- [Stated problem]:
Where a line contains the word "script", copy that line.

## begin

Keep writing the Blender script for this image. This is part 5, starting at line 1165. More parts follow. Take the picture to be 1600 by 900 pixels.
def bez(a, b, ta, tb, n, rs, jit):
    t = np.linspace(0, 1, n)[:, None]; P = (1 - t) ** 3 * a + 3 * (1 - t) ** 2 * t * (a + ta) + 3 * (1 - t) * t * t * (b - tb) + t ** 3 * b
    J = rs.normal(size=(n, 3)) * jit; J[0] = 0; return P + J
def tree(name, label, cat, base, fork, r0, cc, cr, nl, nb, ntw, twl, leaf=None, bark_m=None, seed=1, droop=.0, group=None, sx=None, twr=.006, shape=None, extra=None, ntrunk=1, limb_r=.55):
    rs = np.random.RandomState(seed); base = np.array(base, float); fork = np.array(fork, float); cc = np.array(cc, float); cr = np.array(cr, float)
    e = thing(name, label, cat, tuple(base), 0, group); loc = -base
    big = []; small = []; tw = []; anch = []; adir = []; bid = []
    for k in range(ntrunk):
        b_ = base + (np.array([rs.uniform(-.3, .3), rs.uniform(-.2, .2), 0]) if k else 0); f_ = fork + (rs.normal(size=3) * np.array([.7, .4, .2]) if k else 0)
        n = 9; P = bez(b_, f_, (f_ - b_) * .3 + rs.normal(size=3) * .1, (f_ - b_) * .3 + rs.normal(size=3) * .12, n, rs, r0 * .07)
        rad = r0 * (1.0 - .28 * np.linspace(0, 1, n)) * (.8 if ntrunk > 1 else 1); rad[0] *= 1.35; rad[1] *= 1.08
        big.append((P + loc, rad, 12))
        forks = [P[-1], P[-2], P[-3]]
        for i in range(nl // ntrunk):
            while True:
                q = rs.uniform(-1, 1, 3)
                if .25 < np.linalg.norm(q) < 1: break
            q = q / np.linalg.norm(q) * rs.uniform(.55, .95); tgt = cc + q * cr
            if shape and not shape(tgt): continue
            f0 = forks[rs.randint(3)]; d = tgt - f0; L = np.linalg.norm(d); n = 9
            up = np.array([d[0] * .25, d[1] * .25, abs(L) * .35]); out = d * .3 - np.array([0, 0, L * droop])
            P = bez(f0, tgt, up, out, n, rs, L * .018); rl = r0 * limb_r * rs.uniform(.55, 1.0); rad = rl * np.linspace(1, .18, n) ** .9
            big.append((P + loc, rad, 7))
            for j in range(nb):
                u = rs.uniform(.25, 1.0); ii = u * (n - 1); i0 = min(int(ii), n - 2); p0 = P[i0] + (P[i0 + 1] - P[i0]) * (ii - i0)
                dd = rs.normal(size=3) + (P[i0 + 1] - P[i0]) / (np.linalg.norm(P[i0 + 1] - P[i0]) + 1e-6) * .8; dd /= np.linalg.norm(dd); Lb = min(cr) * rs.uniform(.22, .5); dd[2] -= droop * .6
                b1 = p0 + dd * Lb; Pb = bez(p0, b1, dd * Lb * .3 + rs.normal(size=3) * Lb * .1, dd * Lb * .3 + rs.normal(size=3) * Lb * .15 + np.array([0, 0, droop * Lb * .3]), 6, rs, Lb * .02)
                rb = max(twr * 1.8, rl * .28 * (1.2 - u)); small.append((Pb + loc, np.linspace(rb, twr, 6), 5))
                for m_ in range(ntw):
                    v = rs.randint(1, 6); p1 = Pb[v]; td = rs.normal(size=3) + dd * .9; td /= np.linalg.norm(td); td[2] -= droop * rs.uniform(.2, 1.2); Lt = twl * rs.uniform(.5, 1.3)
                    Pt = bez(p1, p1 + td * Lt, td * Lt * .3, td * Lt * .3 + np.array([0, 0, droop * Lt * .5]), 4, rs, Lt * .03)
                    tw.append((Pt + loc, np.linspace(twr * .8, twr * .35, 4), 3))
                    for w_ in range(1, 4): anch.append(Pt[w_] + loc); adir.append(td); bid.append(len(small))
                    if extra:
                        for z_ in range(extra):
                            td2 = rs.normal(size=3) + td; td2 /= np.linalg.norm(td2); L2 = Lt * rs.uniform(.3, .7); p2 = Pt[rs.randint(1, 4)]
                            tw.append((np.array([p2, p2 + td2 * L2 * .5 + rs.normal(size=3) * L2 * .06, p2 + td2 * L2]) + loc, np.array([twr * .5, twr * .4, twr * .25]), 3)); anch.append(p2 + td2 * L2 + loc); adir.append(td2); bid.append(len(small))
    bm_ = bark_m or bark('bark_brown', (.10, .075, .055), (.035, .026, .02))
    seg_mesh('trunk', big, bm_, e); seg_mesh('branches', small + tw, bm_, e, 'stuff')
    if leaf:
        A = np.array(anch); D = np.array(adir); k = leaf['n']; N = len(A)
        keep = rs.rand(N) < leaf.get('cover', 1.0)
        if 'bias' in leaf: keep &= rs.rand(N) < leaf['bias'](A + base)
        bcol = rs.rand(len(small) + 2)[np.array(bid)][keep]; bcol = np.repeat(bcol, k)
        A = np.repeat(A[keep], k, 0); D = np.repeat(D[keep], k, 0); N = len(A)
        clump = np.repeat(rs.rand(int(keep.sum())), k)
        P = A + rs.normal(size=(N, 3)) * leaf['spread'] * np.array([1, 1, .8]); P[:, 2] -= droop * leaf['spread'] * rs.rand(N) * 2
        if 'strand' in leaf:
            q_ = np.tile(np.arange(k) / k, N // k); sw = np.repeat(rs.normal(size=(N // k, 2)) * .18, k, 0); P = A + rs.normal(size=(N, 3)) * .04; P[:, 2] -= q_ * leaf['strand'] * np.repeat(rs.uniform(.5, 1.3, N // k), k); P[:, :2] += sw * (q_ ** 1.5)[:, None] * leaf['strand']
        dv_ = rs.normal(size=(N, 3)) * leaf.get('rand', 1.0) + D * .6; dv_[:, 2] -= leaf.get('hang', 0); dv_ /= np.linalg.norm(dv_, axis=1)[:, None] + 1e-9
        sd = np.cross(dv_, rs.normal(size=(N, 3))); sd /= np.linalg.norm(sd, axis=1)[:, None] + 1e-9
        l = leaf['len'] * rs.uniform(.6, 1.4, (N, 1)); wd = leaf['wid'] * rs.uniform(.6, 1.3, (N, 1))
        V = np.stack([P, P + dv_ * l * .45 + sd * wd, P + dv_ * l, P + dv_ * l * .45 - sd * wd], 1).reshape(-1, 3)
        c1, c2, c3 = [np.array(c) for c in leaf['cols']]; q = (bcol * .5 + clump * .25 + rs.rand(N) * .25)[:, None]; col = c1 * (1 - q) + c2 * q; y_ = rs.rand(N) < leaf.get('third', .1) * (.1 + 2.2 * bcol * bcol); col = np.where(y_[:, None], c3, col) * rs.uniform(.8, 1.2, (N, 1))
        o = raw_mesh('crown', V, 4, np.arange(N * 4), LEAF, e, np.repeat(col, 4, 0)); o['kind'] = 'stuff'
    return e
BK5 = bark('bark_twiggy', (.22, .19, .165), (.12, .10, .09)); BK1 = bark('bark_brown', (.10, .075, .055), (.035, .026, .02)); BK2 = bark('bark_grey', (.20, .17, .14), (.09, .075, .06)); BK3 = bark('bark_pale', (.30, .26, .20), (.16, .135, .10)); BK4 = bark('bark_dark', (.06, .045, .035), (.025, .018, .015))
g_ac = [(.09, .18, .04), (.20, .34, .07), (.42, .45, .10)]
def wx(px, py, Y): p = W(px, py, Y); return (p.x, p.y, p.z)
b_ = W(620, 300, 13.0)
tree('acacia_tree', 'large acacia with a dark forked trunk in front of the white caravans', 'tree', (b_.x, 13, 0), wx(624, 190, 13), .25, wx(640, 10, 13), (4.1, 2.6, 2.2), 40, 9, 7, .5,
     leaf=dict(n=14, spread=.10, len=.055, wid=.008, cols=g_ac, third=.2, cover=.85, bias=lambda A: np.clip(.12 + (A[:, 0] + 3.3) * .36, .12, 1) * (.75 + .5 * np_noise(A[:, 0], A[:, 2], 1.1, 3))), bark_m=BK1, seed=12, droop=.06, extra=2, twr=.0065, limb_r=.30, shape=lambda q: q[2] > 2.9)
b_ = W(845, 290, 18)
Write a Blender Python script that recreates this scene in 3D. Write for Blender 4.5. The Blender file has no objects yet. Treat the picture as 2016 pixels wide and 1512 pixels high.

## end

- [Exercise result]:
Keep writing the Blender script for this image. This is part 5, starting at line 1165. More parts follow. Take the picture to be 1600 by 900 pixels.
Write a Blender Python script that recreates this scene in 3D. Write for Blender 4.5. The Blender file has no objects yet. Treat the picture as 2016 pixels wide and 1512 pixels high.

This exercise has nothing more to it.